May 13, 2024  
2015-2016 Academic Catalog 
    
2015-2016 Academic Catalog [ARCHIVED CATALOG]

ENG 227-01 - American Literary Traditions I

4 credits (Fall)
From Captivity to Captivation. The question of a distinctly American literature is explored from the perspective of captivity. Early in the semester we focus on Lydia Maria Child’s Hobomok in order to analyze the aesthetic techniques that turn the violence of seventeenth century captivity into the captivating pleasures of nineteenth century historical romance. Discussion will be supplemented by Native American creation stories and English promotional literature; the poetry, sermons, and journals of early colonists such as Anne Bradstreet and Mary Rowlandson; and selections from William Apess and James Fenimore Cooper. The middle portion of the course focuses on two novels of the early Republic: Charles Brockden Brown’s Arthur Mervyn and Royall Tyler’s The Algerine Captive. Discussion of the transatlantic trade in slaves and its impact on republican virtue and textual self-fashioning will be supplemented by selections from Olaudah Equiano, Phillis Wheatley, Benjamin Franklin, Hannah Foster, Nathaniel Hawthorne, and recent Iraq War versions of the captivity narrative.
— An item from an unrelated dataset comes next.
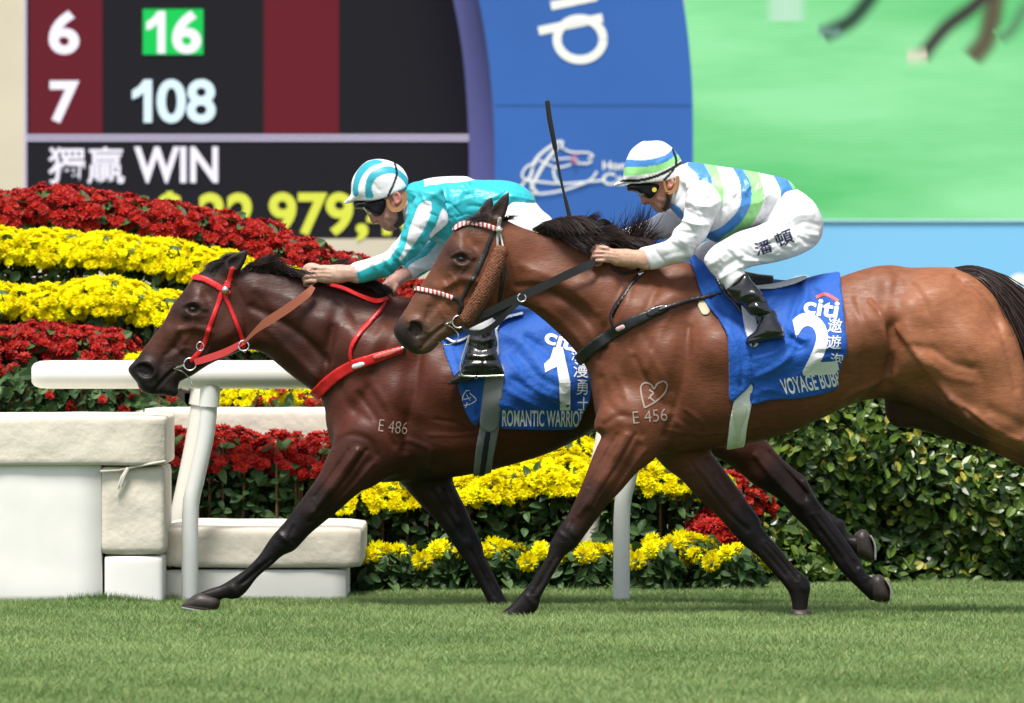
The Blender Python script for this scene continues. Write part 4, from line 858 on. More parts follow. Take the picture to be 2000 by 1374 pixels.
FINE2 = [([(871,633),(852,648),(836,662),(822,682)], -.007, 3.0), ([(872,629),(850,643),(830,660)], .004, 4), ([(806,632),(815,640),(820,652),(812,656),(804,646)], -.010, 4.5), ([(797,640),(806,628),(820,630),(828,645),(822,660)], .005, 3.5),
 ([(884,500),(893,494),(905,493),(914,499),(920,507)], .007, 3), ([(886,510),(896,517),(908,518),(918,512)], .005, 3), ([(884,493),(900,486),(916,490)], -.004, 3), ([(880,535),(895,560),(905,590)], .004, 4), ([(870,545),(880,570),(878,595)], -.004, 5), ([(905,525),(890,548),(872,560)], .004, 4), ([(858,600),(866,618),(884,626)], .003, 3.5), ([(838,600),(832,622)], -.003, 4), ([(975,470),(990,510),(998,550),(988,588)], -.006, 6), ([(893,455),(905,475),(900,482)], .004, 7),
 # neck and shoulder
 ([(1010,560),(1050,560),(1100,585),(1150,630),(1180,680)], -.007, 7), ([(1020,520),(1075,540),(1130,575),(1165,610)], .005, 8), ([(1060,600),(1110,640),(1150,690)], .005, 7), ([(1215,560),(1200,600),(1180,650),(1166,700)], -.008, 7), ([(1232,560),(1215,610),(1190,670)], .007, 8), ([(1285,560),(1255,620),(1235,680)], -.006, 8), ([(1310,610),(1285,660),(1262,720)], .006, 9), ([(1240,700),(1262,745),(1300,800)], -.007, 7), ([(1270,690),(1300,745),(1320,800)], .006, 8), ([(1175,740),(1190,790),(1225,820)], -.006, 8), ([(1205,730),(1225,780)], .005, 8),
 ([(1345,640),(1338,720),(1318,800),(1300,850)], -.008, 7), ([(1300,800),(1330,830),(1325,865)], .006, 7), ([(1318,815),(1352,838),(1352,868)], -.004, 5), ([(1340,800),(1375,830),(1380,860)], .004, 5), ([(1300,840),(1360,848),(1420,845),(1500,830)], .003, 3), ([(1180,830),(1210,812),(1240,818),(1252,850)], -.007, 7),
 # ribs, flank, quarters
 ([(1650,600),(1664,660),(1662,720)], .005, 7), ([(1672,585),(1690,640),(1690,700)], -.005, 7), ([(1700,590),(1722,618),(1728,650),(1738,690)], .008, 6), ([(1738,640),(1740,690),(1728,745),(1700,770)], -.012, 8), ([(1752,640),(1775,670),(1810,720),(1850,770),(1890,815)], .010, 7), ([(1640,790),(1665,768),(1712,752),(1735,738)], .006, 5), ([(1655,800),(1695,775),(1750,775)], -.006, 5), ([(1785,676),(1820,684),(1860,710),(1900,720)], -.008, 8), ([(1800,700),(1850,735),(1895,745)], .005, 8), ([(1868,540),(1915,580),(1952,640),(1972,700),(1985,760)], -.009, 7), ([(1890,545),(1935,590),(1966,645)], .005, 7), ([(1760,535),(1800,580),(1815,640)], -.005, 9), ([(1800,780),(1850,808),(1900,838),(1950,858)], -.007, 6), ([(1860,780),(1905,810),(1950,845),(1990,860)], .009, 6), ([(1885,800),(1925,835),(1960,850)], -.006, 4), ([(1900,690),(1920,750),(1930,800)], -.005, 9), ([(1740,520),(1752,540),(1748,570)], -.004, 8),
 # legs
 ([(1240,850),(1212,900),(1180,950),(1150,1000)], -.006, 4), ([(1222,850),(1192,905),(1160,960),(1132,1005)], .005, 4.5), ([(1205,850),(1175,900),(1150,950)], -.005, 4), ([(1260,880),(1230,920),(1195,970)], .004, 4), ([(1118,1020),(1112,1040),(1120,1055)], -.005, 4), ([(1092,1040),(1104,1050)], .005, 5), ([(1082,1092),(1062,1130),(1042,1160)], -.005, 3), ([(1090,1095),(1070,1132),(1052,1165)], .004, 3), ([(1030,1165),(1042,1180)], .005, 5),
 ([(1345,900),(1385,955),(1425,1005),(1460,1035)], -.005, 4), ([(1380,900),(1415,950),(1450,1000)], .005, 4.5), ([(1435,968),(1444,976),(1442,986)], .004, 4), ([(1498,1062),(1530,1100),(1556,1132)], -.006, 3), ([(1508,1060),(1540,1100),(1568,1130)], .004, 3), ([(1488,1075),(1520,1115),(1545,1150)], .003, 3), ([(1560,1130),(1568,1150)], .006, 6)]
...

The course will conclude with a discussion of Emerson’s “The American Scholar,” in which he urges liberation from “our long apprenticeship to the learning of other lands.” Readings from Washington Irving, Edgar Allan Poe, Margaret Fuller, Frederick Douglass, Harriet Jacobs, and especially from Walt Whitman will provide the basis for discussing how much had been done and what is left to do as “American” literature continues to acknowledge its multicultural and transnational relations.

Prerequisite: ENG 120   or ENG 121  for majors; for non-majors, ENG 120  or ENG 121  or any course in the study of literature in another language department.